#### DATA SEGMENT ####
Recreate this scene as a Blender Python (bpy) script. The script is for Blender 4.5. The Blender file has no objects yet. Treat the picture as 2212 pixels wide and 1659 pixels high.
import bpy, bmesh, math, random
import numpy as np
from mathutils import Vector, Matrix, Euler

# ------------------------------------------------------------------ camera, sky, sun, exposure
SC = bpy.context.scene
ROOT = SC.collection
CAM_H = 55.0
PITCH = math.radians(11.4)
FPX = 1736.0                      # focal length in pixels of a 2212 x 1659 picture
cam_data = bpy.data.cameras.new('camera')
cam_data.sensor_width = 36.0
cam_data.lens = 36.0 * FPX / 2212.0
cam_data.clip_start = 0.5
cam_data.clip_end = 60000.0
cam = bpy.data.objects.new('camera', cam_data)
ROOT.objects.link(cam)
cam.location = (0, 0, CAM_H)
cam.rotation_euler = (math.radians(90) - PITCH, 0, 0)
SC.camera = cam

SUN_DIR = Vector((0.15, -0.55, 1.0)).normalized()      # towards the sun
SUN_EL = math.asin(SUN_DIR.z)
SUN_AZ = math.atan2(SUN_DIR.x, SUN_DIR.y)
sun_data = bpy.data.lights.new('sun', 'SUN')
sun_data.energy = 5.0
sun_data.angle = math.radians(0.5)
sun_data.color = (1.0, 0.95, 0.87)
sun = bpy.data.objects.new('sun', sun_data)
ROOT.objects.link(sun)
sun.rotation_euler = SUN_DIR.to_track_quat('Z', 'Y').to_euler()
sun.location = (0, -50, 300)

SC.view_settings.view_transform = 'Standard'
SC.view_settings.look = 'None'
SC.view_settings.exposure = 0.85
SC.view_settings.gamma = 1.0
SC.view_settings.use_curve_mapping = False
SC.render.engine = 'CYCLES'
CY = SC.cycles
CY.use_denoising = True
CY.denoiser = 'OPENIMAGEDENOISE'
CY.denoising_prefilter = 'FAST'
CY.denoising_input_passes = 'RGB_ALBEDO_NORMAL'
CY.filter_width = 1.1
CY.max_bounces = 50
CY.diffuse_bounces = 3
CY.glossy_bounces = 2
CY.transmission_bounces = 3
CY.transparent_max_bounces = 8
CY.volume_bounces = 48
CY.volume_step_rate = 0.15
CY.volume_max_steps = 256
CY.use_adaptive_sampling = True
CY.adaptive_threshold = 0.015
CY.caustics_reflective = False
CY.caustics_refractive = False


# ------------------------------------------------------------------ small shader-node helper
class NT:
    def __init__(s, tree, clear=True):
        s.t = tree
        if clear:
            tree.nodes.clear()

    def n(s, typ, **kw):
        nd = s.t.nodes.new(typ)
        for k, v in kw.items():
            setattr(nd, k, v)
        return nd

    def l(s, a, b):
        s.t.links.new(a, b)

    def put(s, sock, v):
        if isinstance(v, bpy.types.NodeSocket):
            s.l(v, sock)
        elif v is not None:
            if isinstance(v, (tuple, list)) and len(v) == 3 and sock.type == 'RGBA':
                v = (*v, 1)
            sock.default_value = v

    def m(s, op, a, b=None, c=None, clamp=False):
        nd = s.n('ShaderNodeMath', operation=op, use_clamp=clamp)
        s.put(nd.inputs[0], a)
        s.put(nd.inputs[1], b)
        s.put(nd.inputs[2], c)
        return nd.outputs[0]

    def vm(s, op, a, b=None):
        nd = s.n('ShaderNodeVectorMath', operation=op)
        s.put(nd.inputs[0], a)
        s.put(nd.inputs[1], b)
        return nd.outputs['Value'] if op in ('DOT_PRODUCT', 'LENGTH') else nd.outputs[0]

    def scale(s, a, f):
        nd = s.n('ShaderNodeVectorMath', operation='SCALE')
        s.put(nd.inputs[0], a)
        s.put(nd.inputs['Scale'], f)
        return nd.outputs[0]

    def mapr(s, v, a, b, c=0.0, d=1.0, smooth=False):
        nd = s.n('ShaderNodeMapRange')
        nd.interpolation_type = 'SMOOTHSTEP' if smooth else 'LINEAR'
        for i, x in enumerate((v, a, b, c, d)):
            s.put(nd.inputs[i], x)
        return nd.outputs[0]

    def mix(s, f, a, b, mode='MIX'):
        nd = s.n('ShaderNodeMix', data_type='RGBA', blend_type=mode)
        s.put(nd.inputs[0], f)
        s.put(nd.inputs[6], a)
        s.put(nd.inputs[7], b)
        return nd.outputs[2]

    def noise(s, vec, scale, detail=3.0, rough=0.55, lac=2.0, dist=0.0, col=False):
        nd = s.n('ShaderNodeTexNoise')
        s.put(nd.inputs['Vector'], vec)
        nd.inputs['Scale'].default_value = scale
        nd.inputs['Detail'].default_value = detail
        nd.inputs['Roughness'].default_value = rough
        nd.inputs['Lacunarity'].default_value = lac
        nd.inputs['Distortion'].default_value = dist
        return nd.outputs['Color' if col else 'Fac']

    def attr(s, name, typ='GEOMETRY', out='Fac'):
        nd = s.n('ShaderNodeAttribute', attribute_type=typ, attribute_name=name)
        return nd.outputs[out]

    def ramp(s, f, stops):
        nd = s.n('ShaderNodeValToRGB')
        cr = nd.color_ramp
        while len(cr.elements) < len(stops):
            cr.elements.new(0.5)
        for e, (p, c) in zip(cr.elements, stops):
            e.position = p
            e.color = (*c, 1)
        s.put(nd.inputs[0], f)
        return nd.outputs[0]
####
INSTRUCTIONS FOR THE TASK: Copy out the listing above, line by line and exactly, from its first line to the line holding "from mathutils import Vector, Matrix, Euler", inclusive.

FULL ANSWER:
Recreate this scene as a Blender Python (bpy) script. The script is for Blender 4.5. The Blender file has no objects yet. Treat the picture as 2212 pixels wide and 1659 pixels high.
import bpy, bmesh, math, random
import numpy as np
from mathutils import Vector, Matrix, Euler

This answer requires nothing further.